When you've run out of things to say about the television series you starred on nearly 20 years ago, it's time for the jokes.

Of course, to hear actor Jonathan Frakes and Brent Spiner tell it during their Saturday panel at Emerald City Comicon, the jokes started almost as soon as shooting did on the early episodes of Star Trek: The Next Generation. And the humor certainly didn't stop during the pair's ECCC discussion, which left close to 3,000 people rolling in the aisles.

The actors, who played Commander Will Riker and Lt. Commander Data, took the stage to thunderous applause, with Spiner sounding the early notes of humor by adopting a pitch-perfect Patrick Stewart impression. He returned to that shtick throughout the panel, with Frakes as a masterful straight man.

"In a fight between you and Kirk, who would win?" Frakes asked.

"Are you talking Kirk Cameron?" boomed Spiner/Picard.

Moderator and Seattle radio host B.J. Shea noted that the ensemble cast of ST:TNG — on-air from 1987 to 1994 and reunited for four feature films — was extraordinarily chummy and happy to work together. How did that come to be? he asked.

"It turns out it was a very clever, funny group," Frakes replied. "... And we laughed at each other. We made fun of each other."



"We basically had a job where we'd laugh all day long," Spiner said.

Serious turns like that one were few and far between, and anyone hoping for deep, inside dish on the Next Generation days came away empty-handed, but smiling. Audience questions quickly turned into straight lines for the two stars to spin into dry ribaldry.

For instance, one audience member asked whether Frakes would've have made different choices had he directed Star Trek: Nemesis, the 10th Trek film and one widely disparaged by critics and fans.

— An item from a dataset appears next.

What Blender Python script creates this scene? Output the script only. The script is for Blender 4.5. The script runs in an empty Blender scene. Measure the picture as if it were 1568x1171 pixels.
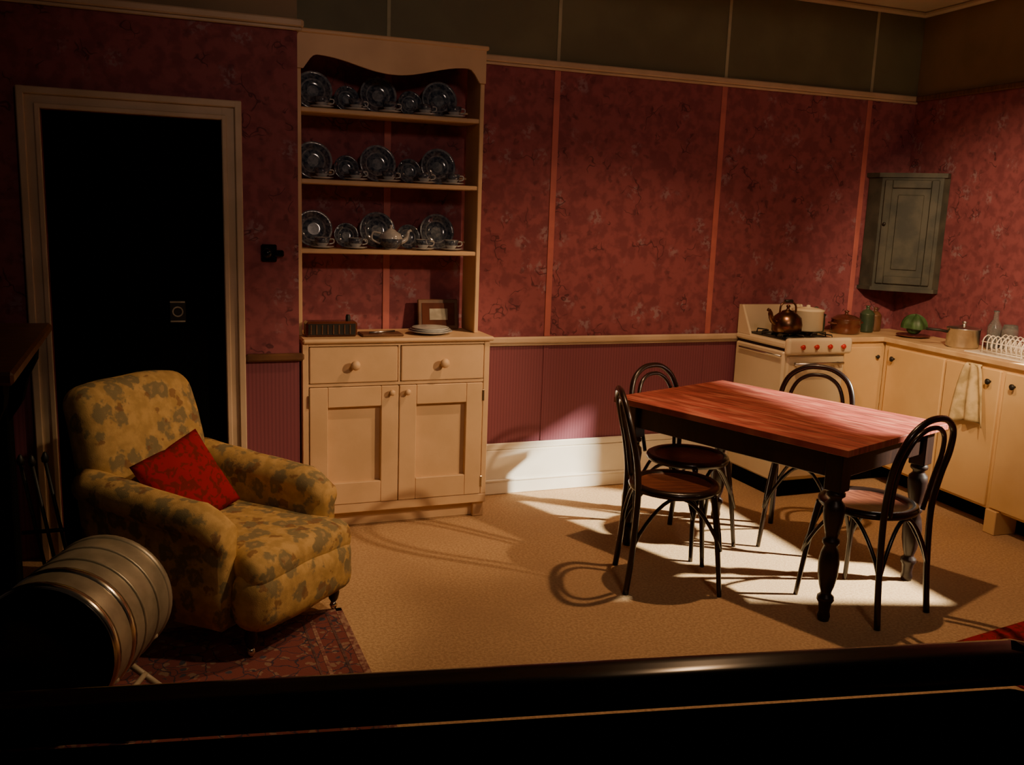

"He would've focused the camera," Spiner quipped.

The two have done varied work before Trek and since, with Frakes moving into TV and feature-film directing -- he's recently helmed episodes of Leverage and Burn Notice -- and Spiner acting in character parts, not least of which was his acclaimed 1999 turn in Introducing Dorothy Dandridge. He's also become a star of Twitter, sometimes composing long, fantastical adventures in the 140-character format.

Both men came prepared to cut up. Frakes chewed gum throughout the panel, used his microphone like a microscope, and knocked over chairs. Spiner played off audience questions with killer, deadpan wit. One questioner wanted to know whether geek idol Wil Wheaton was already "such a character" when Frakes and Spiner worked with him on Next Generation.

"Wil's a real person," Spiner replied. "He's not a character. Wesley is a character."

Spiner did reveal one big "secret" of Nemesis, the film that disappointed fans by allowing Data to perish (more or less) at the end. "After the movie was over, and the curtain came down and you were walking up the aisle? Behind the curtain, the entire ship blew up."

"Was Marina driving again?" Frakes asked.